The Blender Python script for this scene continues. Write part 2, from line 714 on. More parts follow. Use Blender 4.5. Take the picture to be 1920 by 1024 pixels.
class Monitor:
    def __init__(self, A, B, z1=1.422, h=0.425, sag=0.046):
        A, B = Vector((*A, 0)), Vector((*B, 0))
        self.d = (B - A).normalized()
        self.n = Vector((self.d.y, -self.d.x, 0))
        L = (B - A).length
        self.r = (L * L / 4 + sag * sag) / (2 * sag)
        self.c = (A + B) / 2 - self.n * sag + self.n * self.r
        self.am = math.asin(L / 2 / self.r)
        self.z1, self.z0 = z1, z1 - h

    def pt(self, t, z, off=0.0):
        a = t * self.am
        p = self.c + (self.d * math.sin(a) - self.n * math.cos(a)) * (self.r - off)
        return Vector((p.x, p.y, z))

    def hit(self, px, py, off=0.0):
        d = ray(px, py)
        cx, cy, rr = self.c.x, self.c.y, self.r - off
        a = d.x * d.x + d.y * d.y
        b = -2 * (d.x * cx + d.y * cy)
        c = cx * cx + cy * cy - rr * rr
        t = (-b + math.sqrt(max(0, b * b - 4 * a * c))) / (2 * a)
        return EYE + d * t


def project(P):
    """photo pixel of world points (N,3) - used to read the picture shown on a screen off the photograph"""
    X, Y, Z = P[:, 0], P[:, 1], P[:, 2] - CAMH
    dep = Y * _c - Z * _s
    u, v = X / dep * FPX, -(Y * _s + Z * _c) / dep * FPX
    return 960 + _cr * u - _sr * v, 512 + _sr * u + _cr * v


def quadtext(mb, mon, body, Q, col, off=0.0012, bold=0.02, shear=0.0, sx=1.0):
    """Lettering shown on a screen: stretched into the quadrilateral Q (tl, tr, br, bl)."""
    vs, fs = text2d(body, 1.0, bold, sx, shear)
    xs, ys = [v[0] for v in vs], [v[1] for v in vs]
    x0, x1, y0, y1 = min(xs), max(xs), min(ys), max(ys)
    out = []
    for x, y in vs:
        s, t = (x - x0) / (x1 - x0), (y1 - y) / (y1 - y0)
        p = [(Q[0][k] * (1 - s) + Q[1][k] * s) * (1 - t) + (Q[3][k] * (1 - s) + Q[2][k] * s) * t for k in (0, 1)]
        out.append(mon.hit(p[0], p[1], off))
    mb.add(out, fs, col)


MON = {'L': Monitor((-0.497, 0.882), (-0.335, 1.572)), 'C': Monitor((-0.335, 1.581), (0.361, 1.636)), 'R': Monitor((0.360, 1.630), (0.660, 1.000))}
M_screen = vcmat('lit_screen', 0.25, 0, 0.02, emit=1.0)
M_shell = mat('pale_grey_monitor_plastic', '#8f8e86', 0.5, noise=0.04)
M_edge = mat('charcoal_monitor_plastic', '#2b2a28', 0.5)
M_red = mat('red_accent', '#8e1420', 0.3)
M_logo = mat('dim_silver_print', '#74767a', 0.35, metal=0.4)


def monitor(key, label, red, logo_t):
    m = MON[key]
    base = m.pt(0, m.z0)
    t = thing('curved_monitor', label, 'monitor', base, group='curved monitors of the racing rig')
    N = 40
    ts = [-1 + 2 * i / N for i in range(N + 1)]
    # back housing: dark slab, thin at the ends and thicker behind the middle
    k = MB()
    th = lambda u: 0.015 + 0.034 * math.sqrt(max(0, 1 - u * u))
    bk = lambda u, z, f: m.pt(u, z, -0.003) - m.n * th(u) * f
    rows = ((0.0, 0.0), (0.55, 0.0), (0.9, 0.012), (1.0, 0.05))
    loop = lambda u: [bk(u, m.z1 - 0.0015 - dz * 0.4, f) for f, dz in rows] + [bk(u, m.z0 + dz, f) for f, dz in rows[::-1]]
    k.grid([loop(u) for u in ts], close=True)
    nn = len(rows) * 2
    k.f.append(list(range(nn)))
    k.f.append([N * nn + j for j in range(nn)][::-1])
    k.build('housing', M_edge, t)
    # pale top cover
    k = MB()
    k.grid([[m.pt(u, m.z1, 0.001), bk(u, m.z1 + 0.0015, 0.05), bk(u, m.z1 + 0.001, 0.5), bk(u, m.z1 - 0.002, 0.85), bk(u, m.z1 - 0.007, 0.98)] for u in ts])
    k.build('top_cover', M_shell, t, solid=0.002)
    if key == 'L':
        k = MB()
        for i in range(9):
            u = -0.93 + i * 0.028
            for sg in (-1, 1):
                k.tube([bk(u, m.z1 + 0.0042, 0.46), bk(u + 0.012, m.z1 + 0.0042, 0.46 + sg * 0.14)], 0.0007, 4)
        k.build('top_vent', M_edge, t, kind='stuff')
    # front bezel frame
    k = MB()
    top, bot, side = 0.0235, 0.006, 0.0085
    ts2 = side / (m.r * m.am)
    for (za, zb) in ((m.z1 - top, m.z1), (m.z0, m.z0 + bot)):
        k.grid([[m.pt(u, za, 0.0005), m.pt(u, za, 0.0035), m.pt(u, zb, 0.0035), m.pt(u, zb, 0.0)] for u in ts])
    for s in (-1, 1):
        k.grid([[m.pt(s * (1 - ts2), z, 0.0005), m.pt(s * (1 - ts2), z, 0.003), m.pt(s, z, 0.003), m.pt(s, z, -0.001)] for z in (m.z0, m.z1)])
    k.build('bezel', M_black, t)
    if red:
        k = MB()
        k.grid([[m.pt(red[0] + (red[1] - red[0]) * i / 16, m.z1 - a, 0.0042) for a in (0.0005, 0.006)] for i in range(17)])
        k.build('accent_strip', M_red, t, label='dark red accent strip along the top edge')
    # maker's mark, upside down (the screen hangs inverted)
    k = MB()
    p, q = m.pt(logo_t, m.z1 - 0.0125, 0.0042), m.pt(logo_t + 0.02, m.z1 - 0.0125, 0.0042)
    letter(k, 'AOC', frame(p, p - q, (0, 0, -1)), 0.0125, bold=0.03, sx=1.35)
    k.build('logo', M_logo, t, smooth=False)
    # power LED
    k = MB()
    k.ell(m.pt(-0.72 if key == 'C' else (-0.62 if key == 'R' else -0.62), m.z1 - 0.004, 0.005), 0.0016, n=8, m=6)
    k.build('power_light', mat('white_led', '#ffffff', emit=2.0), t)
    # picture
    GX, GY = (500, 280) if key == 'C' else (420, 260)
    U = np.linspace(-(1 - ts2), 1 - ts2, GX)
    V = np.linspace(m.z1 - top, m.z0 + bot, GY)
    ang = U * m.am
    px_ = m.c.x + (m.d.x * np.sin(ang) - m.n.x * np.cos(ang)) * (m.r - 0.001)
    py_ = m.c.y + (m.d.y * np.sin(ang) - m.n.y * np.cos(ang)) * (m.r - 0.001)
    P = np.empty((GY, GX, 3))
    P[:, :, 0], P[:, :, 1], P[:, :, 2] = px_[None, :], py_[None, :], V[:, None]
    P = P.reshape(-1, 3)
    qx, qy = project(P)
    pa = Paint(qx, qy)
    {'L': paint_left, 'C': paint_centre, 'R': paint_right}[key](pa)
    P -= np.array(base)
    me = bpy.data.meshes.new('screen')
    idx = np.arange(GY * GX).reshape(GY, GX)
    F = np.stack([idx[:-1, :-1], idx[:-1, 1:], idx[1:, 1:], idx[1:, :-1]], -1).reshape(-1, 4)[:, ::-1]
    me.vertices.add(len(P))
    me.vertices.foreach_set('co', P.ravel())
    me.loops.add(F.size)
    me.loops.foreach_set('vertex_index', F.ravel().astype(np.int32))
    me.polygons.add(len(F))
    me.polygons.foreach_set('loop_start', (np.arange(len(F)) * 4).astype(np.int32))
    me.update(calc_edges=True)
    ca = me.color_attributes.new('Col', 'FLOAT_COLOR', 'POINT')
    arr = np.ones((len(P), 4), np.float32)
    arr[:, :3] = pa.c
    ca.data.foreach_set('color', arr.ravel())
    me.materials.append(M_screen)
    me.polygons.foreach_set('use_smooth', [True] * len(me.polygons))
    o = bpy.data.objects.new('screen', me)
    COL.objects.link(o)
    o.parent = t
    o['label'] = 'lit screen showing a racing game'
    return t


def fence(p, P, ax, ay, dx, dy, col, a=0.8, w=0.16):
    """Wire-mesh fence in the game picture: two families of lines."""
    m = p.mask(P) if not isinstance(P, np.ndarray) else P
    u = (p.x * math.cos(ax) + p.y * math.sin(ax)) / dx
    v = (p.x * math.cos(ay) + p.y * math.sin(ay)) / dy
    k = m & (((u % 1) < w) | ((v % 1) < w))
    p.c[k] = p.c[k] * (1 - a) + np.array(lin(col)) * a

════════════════

=== Set exercise ===
Your answer should be exactly the lines of the data above, from the first through the line containing "return EYE + d * t".

=== Exercise solution ===
The Blender Python script for this scene continues. Write part 2, from line 714 on. More parts follow. Use Blender 4.5. Take the picture to be 1920 by 1024 pixels.
class Monitor:
    def __init__(self, A, B, z1=1.422, h=0.425, sag=0.046):
        A, B = Vector((*A, 0)), Vector((*B, 0))
        self.d = (B - A).normalized()
        self.n = Vector((self.d.y, -self.d.x, 0))
        L = (B - A).length
        self.r = (L * L / 4 + sag * sag) / (2 * sag)
        self.c = (A + B) / 2 - self.n * sag + self.n * self.r
        self.am = math.asin(L / 2 / self.r)
        self.z1, self.z0 = z1, z1 - h

    def pt(self, t, z, off=0.0):
        a = t * self.am
        p = self.c + (self.d * math.sin(a) - self.n * math.cos(a)) * (self.r - off)
        return Vector((p.x, p.y, z))

    def hit(self, px, py, off=0.0):
        d = ray(px, py)
        cx, cy, rr = self.c.x, self.c.y, self.r - off
        a = d.x * d.x + d.y * d.y
        b = -2 * (d.x * cx + d.y * cy)
        c = cx * cx + cy * cy - rr * rr
        t = (-b + math.sqrt(max(0, b * b - 4 * a * c))) / (2 * a)
        return EYE + d * t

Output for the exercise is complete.